Escritor angolano Lopito Feijó
diz que não foi só o MPLA que cometeu atrocidades em Angola - a UNITA, então
liderada por Jonas Savimbi, também o fez. E há muitas "feridas" por
sarar para a efetiva reconciliação no país.
Também há feridas por sarar no
seio da União para a Independência de Angola (UNITA) de Jonas Savimbi. O aviso
é de Lopito Feijó, que lembra, em entrevista à DW África, que não foi só o
Movimento de Libertação de Angola (MPLA) que cometeu atrocidades em Angola e
tem contas a ajustar com a sociedade angolana.
"A propósito de Savimbi
aconteceram outras coisas, que também têm que ser conversadas dentro da
própria UNITA", afirma o escritor angolano nas vésperas das cerimónias
fúnebres dos restos mortais do líder histórico do partido, morto em
combate em 22 de fevereiro de 2002.
Feijó cita a "Queima das Bruxas"
ou o "Setembro Vermelho", em que foram queimadas pessoas vivas
na Jamba, acusadas de feitiçaria. Este foi um dos vários acontecimentos
sangrentos na história da guerra civil em Angola, que também afetou muitas
famílias angolanas.
"Há familiares que estão na
UNITA e há deserções, há problemas no partido que também ainda não estão
totalmente [resolvidos]; feridas que não estão saradas e cuja culpa é
atribuída pessoal e individualmente ao doutor Savimbi", acrescenta o
escritor.
A DW África falou com o autor
angolano a propósito dos crimes bárbaros cometidos pelo regime de
Agostinho Neto, histórico líder do MPLA, na sequência da alegada tentativa de
golpe de Estado de 27 de maio de 1977, que resultaram em milhares de mortes,
cujos corpos são até hoje reclamados pelas famílias das vítimas.
"Pai da Nação"
No entanto, Lopito Feijó não
questiona o direito de Agostinho Neto a ter uma estátua erguida na capital
angolana, apesar desses acontecimentos. "Ninguém funda nada sozinho, muito
menos uma nação, mas Agostinho Neto é tido por nós como o 'pai da Nação'. Portanto, vamos admitir que Agostinho Neto, tal como outros milhares de heróis
e partícipes da luta de libertação dos nossos países africanos de língua
portuguesa e não só, têm o seu lugar na sociedade".

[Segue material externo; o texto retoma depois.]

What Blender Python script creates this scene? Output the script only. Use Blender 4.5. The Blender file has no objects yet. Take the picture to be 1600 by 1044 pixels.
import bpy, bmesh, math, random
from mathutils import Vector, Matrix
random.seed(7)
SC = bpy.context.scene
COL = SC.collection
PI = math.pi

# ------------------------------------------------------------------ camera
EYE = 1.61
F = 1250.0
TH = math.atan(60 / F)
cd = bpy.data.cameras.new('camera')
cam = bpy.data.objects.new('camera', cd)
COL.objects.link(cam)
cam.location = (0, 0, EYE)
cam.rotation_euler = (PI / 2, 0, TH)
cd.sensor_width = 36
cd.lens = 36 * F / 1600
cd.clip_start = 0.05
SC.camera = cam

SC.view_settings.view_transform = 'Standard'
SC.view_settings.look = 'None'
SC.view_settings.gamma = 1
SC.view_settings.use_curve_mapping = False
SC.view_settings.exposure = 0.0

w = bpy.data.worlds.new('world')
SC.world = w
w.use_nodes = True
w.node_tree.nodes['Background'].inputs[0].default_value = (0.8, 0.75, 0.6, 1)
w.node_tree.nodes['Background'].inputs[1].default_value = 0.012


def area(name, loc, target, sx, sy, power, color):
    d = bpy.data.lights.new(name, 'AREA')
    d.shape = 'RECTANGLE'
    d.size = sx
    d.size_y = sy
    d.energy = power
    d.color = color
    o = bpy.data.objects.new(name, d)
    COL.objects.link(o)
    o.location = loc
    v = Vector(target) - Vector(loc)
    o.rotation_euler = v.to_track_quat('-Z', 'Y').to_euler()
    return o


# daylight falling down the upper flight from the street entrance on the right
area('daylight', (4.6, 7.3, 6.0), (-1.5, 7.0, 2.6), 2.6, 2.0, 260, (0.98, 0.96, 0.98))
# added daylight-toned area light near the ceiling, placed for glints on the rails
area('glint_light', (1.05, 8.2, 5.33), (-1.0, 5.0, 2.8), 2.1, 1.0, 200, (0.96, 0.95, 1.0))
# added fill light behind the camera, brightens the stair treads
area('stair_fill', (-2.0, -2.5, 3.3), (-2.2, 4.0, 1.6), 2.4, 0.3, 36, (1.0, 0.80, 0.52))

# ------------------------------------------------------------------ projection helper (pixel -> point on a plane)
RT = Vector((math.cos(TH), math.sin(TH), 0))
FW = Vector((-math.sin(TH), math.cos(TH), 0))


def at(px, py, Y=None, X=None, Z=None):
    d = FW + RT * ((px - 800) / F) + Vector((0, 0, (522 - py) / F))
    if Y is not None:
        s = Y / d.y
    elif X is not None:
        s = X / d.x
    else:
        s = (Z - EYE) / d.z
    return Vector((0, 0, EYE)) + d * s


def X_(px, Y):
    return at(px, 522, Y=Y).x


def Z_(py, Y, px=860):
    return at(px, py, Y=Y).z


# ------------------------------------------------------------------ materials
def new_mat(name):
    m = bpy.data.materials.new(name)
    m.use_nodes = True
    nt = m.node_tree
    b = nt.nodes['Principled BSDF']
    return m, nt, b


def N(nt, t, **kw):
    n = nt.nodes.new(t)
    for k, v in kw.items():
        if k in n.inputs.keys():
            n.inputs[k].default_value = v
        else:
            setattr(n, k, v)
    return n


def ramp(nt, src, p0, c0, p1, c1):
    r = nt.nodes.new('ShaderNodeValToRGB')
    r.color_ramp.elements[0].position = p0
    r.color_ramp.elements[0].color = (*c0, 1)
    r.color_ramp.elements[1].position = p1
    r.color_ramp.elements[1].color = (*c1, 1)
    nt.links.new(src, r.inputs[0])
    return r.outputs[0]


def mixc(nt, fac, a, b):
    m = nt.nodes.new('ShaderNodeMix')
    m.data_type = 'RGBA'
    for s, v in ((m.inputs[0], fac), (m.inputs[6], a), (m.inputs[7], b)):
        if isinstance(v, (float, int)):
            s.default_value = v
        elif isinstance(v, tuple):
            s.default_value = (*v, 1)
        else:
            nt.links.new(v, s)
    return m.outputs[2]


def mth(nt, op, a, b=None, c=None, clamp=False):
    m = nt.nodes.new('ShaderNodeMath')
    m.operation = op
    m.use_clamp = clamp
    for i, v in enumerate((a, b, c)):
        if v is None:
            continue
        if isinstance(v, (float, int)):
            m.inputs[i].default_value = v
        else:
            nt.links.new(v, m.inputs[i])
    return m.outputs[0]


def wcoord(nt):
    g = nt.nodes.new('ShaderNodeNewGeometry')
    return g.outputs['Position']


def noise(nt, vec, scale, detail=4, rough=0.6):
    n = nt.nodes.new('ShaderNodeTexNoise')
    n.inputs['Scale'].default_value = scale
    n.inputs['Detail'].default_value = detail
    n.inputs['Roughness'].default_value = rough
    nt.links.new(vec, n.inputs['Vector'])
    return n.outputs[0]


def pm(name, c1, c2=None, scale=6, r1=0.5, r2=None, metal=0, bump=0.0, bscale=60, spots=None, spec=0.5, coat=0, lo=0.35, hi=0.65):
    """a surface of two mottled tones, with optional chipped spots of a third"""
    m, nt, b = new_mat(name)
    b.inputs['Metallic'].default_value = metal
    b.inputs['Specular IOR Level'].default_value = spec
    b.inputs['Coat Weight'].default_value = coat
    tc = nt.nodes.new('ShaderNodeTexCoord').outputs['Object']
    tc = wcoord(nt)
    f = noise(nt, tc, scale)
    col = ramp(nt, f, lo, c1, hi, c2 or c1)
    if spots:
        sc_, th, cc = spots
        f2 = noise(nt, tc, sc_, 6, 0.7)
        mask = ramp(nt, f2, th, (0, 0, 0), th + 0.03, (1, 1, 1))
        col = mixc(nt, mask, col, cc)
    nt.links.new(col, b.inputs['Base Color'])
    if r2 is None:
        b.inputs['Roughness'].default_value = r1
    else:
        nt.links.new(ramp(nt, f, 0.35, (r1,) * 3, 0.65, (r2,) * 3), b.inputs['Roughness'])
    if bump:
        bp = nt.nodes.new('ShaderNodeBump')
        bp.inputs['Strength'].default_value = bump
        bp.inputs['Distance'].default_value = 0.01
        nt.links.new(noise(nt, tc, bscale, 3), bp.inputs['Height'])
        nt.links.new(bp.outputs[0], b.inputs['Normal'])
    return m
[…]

Feijó argumenta, no entanto, que
"o próprio Agostinho Neto, que escreveu em poesia que as honras são para
os generais, provavelmente não estaria muito interessado nisto, em saber se
merece estátua ou não merece estátua". E, como as honras são para os
generais, o escritor não exclui igualmente o lugar de Jonas Malheiro Savimbi na
história de Angola, "como todos os outros que lutaram pela libertação de
Angola do jugo colonial".
Violência na luta de libertação
O académico congolês Jean Michel
Mabeko-Tali, que investiga sobre o processo político em Angola, lembra que a
"violência sangrenta" foi transversal a todos os movimentos durante o
período da luta de libertação. "A gente sabe das revoltas que houve quer
dentro da FNLA [Frente Nacional de Libertação de Angola], quer dentro do MPLA
ou da UNITA. Portanto, não há neste processo nenhum movimento que não tenha
cometido atrocidades".
De acordo com Mabeko-Tali, a
violência decorreu "das conjunturas e em função das lutas quer internas,
quer entre os diversos movimentos, porque, como a gente sabe, nunca chegaram a
formar uma frente para enfrentar os portugueses [durante a guerra
colonial]".
O autor do livro "Guerrilhas
e Lutas Sociais. O MPLA perante si próprio (1960/1977)", que serviu de
mote para um debate na quarta-feira (29.05) em Lisboa, considera que cabe à
sociedade angolana refletir se se deve dar "uma certa visibilidade"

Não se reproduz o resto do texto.